The EFN President expressed that this proportionality directive is a clear follow-up of the modernised Directive on Mutual Recognition of Professional Qualifications (2013/55/EU), which has strengthened the development of nursing as a profession. As such, this new Directive can become an extra safeguard in trying to ensure that countries do not get around the minimum nurse education requirements by creating cheaper, lower qualified nurses, which are not ‘general care nurses’. This is already the case in some countries, where the professional qualifications directive is being flouted, with governments trying to bypass European legislation. Transparency and stakeholder engagement are key in the decision-making process, a concept which is more talked about than implemented. Regardless the political outcome in the European Parliament, the nurses value DG GROW unit’s hard work and commitment to work closely with EFN.

 

On Antimicrobial Resistance (AMR), the EFN regrets DG Sante excluded the Healthcare professionals from substantial engagement in the AMR Joint Action, led by France.
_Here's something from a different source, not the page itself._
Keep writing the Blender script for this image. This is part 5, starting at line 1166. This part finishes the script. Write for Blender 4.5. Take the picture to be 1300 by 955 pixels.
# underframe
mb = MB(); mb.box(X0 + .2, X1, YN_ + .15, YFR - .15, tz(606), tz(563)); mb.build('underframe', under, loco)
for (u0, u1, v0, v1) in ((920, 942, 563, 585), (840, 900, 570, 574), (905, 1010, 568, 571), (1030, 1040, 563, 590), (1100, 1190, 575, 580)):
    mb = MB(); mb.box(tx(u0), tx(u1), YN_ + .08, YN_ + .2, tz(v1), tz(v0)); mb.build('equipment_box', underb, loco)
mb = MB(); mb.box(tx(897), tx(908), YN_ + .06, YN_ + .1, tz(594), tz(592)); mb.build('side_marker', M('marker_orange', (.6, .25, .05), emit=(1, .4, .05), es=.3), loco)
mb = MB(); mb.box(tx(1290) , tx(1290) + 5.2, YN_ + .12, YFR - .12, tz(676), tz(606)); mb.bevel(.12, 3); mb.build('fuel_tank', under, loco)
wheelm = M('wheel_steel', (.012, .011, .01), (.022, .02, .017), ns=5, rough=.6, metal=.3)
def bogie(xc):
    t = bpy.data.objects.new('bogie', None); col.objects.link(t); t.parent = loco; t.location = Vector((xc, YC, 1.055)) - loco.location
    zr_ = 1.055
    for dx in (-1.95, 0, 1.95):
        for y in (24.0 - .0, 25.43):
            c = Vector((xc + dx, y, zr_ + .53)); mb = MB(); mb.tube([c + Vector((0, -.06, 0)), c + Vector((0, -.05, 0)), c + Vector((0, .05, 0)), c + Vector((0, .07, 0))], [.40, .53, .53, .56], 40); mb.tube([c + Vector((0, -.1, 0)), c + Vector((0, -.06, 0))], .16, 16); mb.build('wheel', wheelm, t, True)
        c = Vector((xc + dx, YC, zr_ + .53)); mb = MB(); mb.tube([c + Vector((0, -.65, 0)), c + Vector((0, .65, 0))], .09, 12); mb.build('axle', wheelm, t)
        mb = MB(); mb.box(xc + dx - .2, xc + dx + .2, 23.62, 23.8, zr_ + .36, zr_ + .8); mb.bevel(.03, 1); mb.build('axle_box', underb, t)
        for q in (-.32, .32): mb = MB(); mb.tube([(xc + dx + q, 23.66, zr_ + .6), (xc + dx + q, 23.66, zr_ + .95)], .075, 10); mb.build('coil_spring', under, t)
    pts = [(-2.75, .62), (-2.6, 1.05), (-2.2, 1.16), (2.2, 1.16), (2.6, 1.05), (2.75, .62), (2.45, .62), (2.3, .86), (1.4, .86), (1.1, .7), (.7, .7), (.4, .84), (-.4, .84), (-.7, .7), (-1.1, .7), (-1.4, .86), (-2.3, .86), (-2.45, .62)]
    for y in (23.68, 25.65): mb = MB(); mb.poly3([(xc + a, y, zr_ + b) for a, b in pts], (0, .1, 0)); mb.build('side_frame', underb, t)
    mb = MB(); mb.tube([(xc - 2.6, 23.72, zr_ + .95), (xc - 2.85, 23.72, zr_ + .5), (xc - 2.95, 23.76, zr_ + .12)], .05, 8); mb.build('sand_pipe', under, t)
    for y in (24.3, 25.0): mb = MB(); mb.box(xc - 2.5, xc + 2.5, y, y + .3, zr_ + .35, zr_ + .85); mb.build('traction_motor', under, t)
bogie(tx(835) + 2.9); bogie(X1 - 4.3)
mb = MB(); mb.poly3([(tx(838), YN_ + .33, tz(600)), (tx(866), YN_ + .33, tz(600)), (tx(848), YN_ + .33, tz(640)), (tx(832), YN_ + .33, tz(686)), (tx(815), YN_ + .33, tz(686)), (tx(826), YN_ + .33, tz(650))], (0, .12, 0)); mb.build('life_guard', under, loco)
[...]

However, EFN Position Statement on Nurses Combatting AMR is very clear on nurses contribution to make antibiotic work. The European Commission updated ‘European One Health Action Plan against AMR (June 2017) and road maps to tackle the burden of AMR could be more ‘fit for purpose’ if frontline becomes integrated in the design and implementation. The EFN members contributed actively to the upcoming European antibiotic awareness day (18 November 2017) through clear video messages from EU nurses.